** START **

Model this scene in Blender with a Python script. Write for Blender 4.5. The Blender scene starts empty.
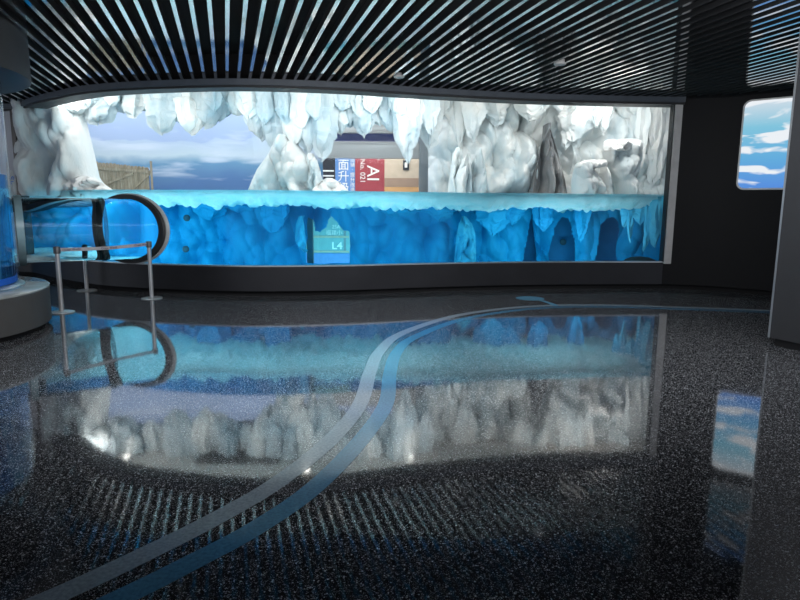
import bpy, bmesh, math, random
import numpy as np
from mathutils import Vector, noise as mnoise

C = bpy.context.scene.collection
SC = bpy.context.scene

# ------------------------------------------------------------------ camera
PITCH = math.radians(9.0)
EYE = 1.56
ROLL = math.radians(0.4)
F = 600.0
cam_d = bpy.data.cameras.new('camera'); cam_d.sensor_width = 36.0; cam_d.lens = 27.0
cam_d.clip_start = 0.05; cam_d.clip_end = 200
cam = bpy.data.objects.new('camera', cam_d); C.objects.link(cam)
cam.location = (0, 0, EYE); cam.rotation_mode = 'ZYX'; cam.rotation_euler = (math.radians(90) - PITCH, 0, ROLL)
SC.camera = cam

# ------------------------------------------------------------------ world, exposure
w = bpy.data.worlds.new('hall_ambient'); SC.world = w; w.use_nodes = True
w.node_tree.nodes['Background'].inputs[0].default_value = (0.80, 0.88, 1.0, 1)
w.node_tree.nodes['Background'].inputs[1].default_value = 0.9
SC.view_settings.view_transform = 'Standard'
SC.view_settings.look = 'None'
SC.view_settings.exposure = 0.0
SC.view_settings.gamma = 1.0
SC.view_settings.use_curve_mapping = False
SC.cycles.max_bounces = 14
SC.cycles.transparent_max_bounces = 24
SC.cycles.transmission_bounces = 10
SC.cycles.glossy_bounces = 6
SC.cycles.caustics_reflective = False
SC.cycles.caustics_refractive = False
SC.cycles.sample_clamp_indirect = 4.0

def lamp(name, kind, loc, target, power, color=(1, 1, 1), size=1.0, size_y=None, spot=None, blend=0.4):
    d = bpy.data.lights.new(name, kind); d.energy = power; d.color = color
    if kind == 'AREA':
        d.shape = 'RECTANGLE'; d.size = size; d.size_y = size_y or size
    else:
        d.shadow_soft_size = size
    if spot: d.spot_size = math.radians(spot); d.spot_blend = blend
    o = bpy.data.objects.new(name, d); C.objects.link(o); o.location = loc
    o.rotation_euler = (Vector(target) - Vector(loc)).to_track_quat('-Z', 'Y').to_euler()
    return o

lamp('hall_fill_light', 'AREA', (0.5, 5.2, 3.50), (0.2, 9.0, 0.4), 340, (0.96, 0.97, 1.0), 8.0, 2.0)  # unseen fill added to brighten the floor and belt

# ------------------------------------------------------------------ geometry helpers
def sight(px, py):
    """direction of the sight line of a picture point"""
    u = (px - 400) / F; v = (300 - py) / F
    u, v = u * math.cos(ROLL) - v * math.sin(ROLL), u * math.sin(ROLL) + v * math.cos(ROLL)
    return Vector((u, math.cos(PITCH) + v * math.sin(PITCH), -math.sin(PITCH) + v * math.cos(PITCH)))

def P(px, py, Y):
    """world point on the sight line of a picture point, at forward distance Y"""
    d = sight(px, py); t = Y / d.y
    return Vector((d.x * t, Y, EYE + d.z * t))

def G(px, py, h=0.0):
    """world point on the horizontal plane z = h"""
    d = sight(px, py); t = (h - EYE) / d.z
    return Vector((d.x * t, d.y * t, h))

def mesh_obj(name, verts, faces, mat, parent=None, smooth=False, mats=None):
    me = bpy.data.meshes.new(name)
    me.from_pydata([tuple(v) for v in verts], [], faces)
    if smooth: me.polygons.foreach_set('use_smooth', [True] * len(me.polygons))
    for m in (mats or [mat]): me.materials.append(m)
    o = bpy.data.objects.new(name, me); C.objects.link(o)
    if parent: o.parent = parent
    return o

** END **

## Task description
Extract the lines exactly, please: the first line of the listing, the line with "SC = bpy.context.scene", and every line between them, but no pictures.

## Exercise answer
Model this scene in Blender with a Python script. Write for Blender 4.5. The Blender scene starts empty.
import bpy, bmesh, math, random
import numpy as np
from mathutils import Vector, noise as mnoise

C = bpy.context.scene.collection
SC = bpy.context.scene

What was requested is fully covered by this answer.